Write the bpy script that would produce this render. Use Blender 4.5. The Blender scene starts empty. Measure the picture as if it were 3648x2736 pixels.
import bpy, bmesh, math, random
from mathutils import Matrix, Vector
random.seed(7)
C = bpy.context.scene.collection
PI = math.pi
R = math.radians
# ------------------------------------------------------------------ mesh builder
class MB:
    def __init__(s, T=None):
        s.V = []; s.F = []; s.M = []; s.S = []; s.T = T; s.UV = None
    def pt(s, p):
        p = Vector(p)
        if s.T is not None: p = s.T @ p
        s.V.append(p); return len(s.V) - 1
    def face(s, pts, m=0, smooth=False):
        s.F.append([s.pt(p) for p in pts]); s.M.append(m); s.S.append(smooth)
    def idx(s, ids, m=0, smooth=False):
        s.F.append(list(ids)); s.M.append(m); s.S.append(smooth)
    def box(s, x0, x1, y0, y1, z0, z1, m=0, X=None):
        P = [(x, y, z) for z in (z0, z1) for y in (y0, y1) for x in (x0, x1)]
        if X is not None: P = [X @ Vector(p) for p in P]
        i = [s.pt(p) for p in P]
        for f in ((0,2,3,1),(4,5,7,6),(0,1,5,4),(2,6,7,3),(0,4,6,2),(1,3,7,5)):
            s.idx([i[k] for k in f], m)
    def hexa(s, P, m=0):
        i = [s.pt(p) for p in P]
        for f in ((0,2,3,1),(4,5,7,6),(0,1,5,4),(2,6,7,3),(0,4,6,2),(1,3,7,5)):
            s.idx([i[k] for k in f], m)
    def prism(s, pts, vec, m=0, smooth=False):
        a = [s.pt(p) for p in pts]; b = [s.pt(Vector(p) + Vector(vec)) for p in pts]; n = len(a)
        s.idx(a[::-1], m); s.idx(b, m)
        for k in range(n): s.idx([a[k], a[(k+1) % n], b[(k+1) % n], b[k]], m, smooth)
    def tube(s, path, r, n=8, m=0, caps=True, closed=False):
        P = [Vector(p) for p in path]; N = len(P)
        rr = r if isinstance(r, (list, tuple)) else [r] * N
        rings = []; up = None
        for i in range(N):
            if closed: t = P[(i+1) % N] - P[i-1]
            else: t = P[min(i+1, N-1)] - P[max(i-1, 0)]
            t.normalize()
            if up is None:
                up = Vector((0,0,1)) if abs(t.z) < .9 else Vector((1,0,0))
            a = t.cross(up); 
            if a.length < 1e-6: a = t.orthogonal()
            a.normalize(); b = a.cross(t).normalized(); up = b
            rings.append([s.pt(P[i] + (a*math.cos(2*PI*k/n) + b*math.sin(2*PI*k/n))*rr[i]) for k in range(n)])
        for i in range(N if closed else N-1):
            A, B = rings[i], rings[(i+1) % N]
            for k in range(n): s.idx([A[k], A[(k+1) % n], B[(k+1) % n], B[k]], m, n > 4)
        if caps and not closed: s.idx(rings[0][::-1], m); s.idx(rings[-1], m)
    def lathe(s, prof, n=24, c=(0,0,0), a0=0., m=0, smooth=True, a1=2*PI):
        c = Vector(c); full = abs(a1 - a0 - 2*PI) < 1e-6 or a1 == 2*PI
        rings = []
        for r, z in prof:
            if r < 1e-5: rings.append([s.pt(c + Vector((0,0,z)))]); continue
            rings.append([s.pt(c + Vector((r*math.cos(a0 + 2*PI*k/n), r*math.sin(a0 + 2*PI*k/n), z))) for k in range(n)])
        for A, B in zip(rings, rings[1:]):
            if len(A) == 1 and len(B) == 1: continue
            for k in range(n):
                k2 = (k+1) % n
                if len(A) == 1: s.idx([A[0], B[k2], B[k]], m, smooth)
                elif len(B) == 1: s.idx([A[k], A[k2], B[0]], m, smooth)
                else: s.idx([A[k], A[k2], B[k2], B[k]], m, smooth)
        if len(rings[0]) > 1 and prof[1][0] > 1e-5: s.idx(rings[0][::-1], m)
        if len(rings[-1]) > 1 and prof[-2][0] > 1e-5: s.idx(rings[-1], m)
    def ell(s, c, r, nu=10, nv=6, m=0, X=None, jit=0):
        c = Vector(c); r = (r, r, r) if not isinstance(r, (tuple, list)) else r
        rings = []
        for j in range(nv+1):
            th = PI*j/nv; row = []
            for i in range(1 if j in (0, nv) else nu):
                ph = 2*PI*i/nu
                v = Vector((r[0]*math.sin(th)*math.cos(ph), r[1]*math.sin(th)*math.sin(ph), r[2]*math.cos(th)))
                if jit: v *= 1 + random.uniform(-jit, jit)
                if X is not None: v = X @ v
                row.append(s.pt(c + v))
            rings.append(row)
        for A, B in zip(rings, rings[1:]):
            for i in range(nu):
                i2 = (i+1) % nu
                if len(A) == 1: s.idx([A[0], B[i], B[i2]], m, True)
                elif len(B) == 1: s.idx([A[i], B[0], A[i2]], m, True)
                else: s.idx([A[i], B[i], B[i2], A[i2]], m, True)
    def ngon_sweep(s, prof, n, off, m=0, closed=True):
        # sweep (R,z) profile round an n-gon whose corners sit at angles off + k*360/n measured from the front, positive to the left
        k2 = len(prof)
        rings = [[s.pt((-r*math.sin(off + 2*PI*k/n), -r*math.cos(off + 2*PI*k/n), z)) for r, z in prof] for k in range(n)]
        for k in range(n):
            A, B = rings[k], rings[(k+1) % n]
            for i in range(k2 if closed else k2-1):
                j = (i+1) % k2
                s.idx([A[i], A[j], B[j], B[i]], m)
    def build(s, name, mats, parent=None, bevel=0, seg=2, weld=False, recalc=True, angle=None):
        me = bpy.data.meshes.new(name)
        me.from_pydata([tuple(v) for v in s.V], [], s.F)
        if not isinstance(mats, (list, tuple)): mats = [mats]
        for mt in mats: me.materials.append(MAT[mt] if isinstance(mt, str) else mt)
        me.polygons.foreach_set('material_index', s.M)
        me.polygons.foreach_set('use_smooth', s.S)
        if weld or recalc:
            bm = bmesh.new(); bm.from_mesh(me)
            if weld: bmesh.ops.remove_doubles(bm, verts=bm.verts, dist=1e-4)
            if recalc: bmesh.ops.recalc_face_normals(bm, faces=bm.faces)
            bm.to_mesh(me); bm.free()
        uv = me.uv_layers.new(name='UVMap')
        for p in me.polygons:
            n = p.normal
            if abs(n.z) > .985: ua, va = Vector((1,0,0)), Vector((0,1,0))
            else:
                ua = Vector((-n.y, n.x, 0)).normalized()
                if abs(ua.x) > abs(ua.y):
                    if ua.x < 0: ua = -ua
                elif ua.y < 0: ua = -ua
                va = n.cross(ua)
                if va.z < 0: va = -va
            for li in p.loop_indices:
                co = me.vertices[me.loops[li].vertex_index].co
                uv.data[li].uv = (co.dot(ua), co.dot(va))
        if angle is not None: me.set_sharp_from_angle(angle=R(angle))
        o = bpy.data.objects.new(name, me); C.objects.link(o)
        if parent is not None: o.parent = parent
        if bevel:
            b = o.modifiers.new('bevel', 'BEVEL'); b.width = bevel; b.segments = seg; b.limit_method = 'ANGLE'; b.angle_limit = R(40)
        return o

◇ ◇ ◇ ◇

- **Challenge**:
Copy out the whole listing, exactly as written.

- **Correct result**:
Write the bpy script that would produce this render. Use Blender 4.5. The Blender scene starts empty. Measure the picture as if it were 3648x2736 pixels.
import bpy, bmesh, math, random
from mathutils import Matrix, Vector
random.seed(7)
C = bpy.context.scene.collection
PI = math.pi
R = math.radians
# ------------------------------------------------------------------ mesh builder
class MB:
    def __init__(s, T=None):
        s.V = []; s.F = []; s.M = []; s.S = []; s.T = T; s.UV = None
    def pt(s, p):
        p = Vector(p)
        if s.T is not None: p = s.T @ p
        s.V.append(p); return len(s.V) - 1
    def face(s, pts, m=0, smooth=False):
        s.F.append([s.pt(p) for p in pts]); s.M.append(m); s.S.append(smooth)
    def idx(s, ids, m=0, smooth=False):
        s.F.append(list(ids)); s.M.append(m); s.S.append(smooth)
    def box(s, x0, x1, y0, y1, z0, z1, m=0, X=None):
        P = [(x, y, z) for z in (z0, z1) for y in (y0, y1) for x in (x0, x1)]
        if X is not None: P = [X @ Vector(p) for p in P]
        i = [s.pt(p) for p in P]
        for f in ((0,2,3,1),(4,5,7,6),(0,1,5,4),(2,6,7,3),(0,4,6,2),(1,3,7,5)):
            s.idx([i[k] for k in f], m)
    def hexa(s, P, m=0):
        i = [s.pt(p) for p in P]
        for f in ((0,2,3,1),(4,5,7,6),(0,1,5,4),(2,6,7,3),(0,4,6,2),(1,3,7,5)):
            s.idx([i[k] for k in f], m)
    def prism(s, pts, vec, m=0, smooth=False):
        a = [s.pt(p) for p in pts]; b = [s.pt(Vector(p) + Vector(vec)) for p in pts]; n = len(a)
        s.idx(a[::-1], m); s.idx(b, m)
        for k in range(n): s.idx([a[k], a[(k+1) % n], b[(k+1) % n], b[k]], m, smooth)
    def tube(s, path, r, n=8, m=0, caps=True, closed=False):
        P = [Vector(p) for p in path]; N = len(P)
        rr = r if isinstance(r, (list, tuple)) else [r] * N
        rings = []; up = None
        for i in range(N):
            if closed: t = P[(i+1) % N] - P[i-1]
            else: t = P[min(i+1, N-1)] - P[max(i-1, 0)]
            t.normalize()
            if up is None:
                up = Vector((0,0,1)) if abs(t.z) < .9 else Vector((1,0,0))
            a = t.cross(up); 
            if a.length < 1e-6: a = t.orthogonal()
            a.normalize(); b = a.cross(t).normalized(); up = b
            rings.append([s.pt(P[i] + (a*math.cos(2*PI*k/n) + b*math.sin(2*PI*k/n))*rr[i]) for k in range(n)])
        for i in range(N if closed else N-1):
            A, B = rings[i], rings[(i+1) % N]
            for k in range(n): s.idx([A[k], A[(k+1) % n], B[(k+1) % n], B[k]], m, n > 4)
        if caps and not closed: s.idx(rings[0][::-1], m); s.idx(rings[-1], m)
    def lathe(s, prof, n=24, c=(0,0,0), a0=0., m=0, smooth=True, a1=2*PI):
        c = Vector(c); full = abs(a1 - a0 - 2*PI) < 1e-6 or a1 == 2*PI
        rings = []
        for r, z in prof:
            if r < 1e-5: rings.append([s.pt(c + Vector((0,0,z)))]); continue
            rings.append([s.pt(c + Vector((r*math.cos(a0 + 2*PI*k/n), r*math.sin(a0 + 2*PI*k/n), z))) for k in range(n)])
        for A, B in zip(rings, rings[1:]):
            if len(A) == 1 and len(B) == 1: continue
            for k in range(n):
                k2 = (k+1) % n
                if len(A) == 1: s.idx([A[0], B[k2], B[k]], m, smooth)
                elif len(B) == 1: s.idx([A[k], A[k2], B[0]], m, smooth)
                else: s.idx([A[k], A[k2], B[k2], B[k]], m, smooth)
        if len(rings[0]) > 1 and prof[1][0] > 1e-5: s.idx(rings[0][::-1], m)
        if len(rings[-1]) > 1 and prof[-2][0] > 1e-5: s.idx(rings[-1], m)
    def ell(s, c, r, nu=10, nv=6, m=0, X=None, jit=0):
        c = Vector(c); r = (r, r, r) if not isinstance(r, (tuple, list)) else r
        rings = []
        for j in range(nv+1):
            th = PI*j/nv; row = []
            for i in range(1 if j in (0, nv) else nu):
                ph = 2*PI*i/nu
                v = Vector((r[0]*math.sin(th)*math.cos(ph), r[1]*math.sin(th)*math.sin(ph), r[2]*math.cos(th)))
                if jit: v *= 1 + random.uniform(-jit, jit)
                if X is not None: v = X @ v
                row.append(s.pt(c + v))
            rings.append(row)
        for A, B in zip(rings, rings[1:]):
            for i in range(nu):
                i2 = (i+1) % nu
                if len(A) == 1: s.idx([A[0], B[i], B[i2]], m, True)
                elif len(B) == 1: s.idx([A[i], B[0], A[i2]], m, True)
                else: s.idx([A[i], B[i], B[i2], A[i2]], m, True)
    def ngon_sweep(s, prof, n, off, m=0, closed=True):
        # sweep (R,z) profile round an n-gon whose corners sit at angles off + k*360/n measured from the front, positive to the left
        k2 = len(prof)
        rings = [[s.pt((-r*math.sin(off + 2*PI*k/n), -r*math.cos(off + 2*PI*k/n), z)) for r, z in prof] for k in range(n)]
        for k in range(n):
            A, B = rings[k], rings[(k+1) % n]
            for i in range(k2 if closed else k2-1):
                j = (i+1) % k2
                s.idx([A[i], A[j], B[j], B[i]], m)
    def build(s, name, mats, parent=None, bevel=0, seg=2, weld=False, recalc=True, angle=None):
        me = bpy.data.meshes.new(name)
        me.from_pydata([tuple(v) for v in s.V], [], s.F)
        if not isinstance(mats, (list, tuple)): mats = [mats]
        for mt in mats: me.materials.append(MAT[mt] if isinstance(mt, str) else mt)
        me.polygons.foreach_set('material_index', s.M)
        me.polygons.foreach_set('use_smooth', s.S)
        if weld or recalc:
            bm = bmesh.new(); bm.from_mesh(me)
            if weld: bmesh.ops.remove_doubles(bm, verts=bm.verts, dist=1e-4)
            if recalc: bmesh.ops.recalc_face_normals(bm, faces=bm.faces)
            bm.to_mesh(me); bm.free()
        uv = me.uv_layers.new(name='UVMap')
        for p in me.polygons:
            n = p.normal
            if abs(n.z) > .985: ua, va = Vector((1,0,0)), Vector((0,1,0))
            else:
                ua = Vector((-n.y, n.x, 0)).normalized()
                if abs(ua.x) > abs(ua.y):
                    if ua.x < 0: ua = -ua
                elif ua.y < 0: ua = -ua
                va = n.cross(ua)
                if va.z < 0: va = -va
            for li in p.loop_indices:
                co = me.vertices[me.loops[li].vertex_index].co
                uv.data[li].uv = (co.dot(ua), co.dot(va))
        if angle is not None: me.set_sharp_from_angle(angle=R(angle))
        o = bpy.data.objects.new(name, me); C.objects.link(o)
        if parent is not None: o.parent = parent
        if bevel:
            b = o.modifiers.new('bevel', 'BEVEL'); b.width = bevel; b.segments = seg; b.limit_method = 'ANGLE'; b.angle_limit = R(40)
        return o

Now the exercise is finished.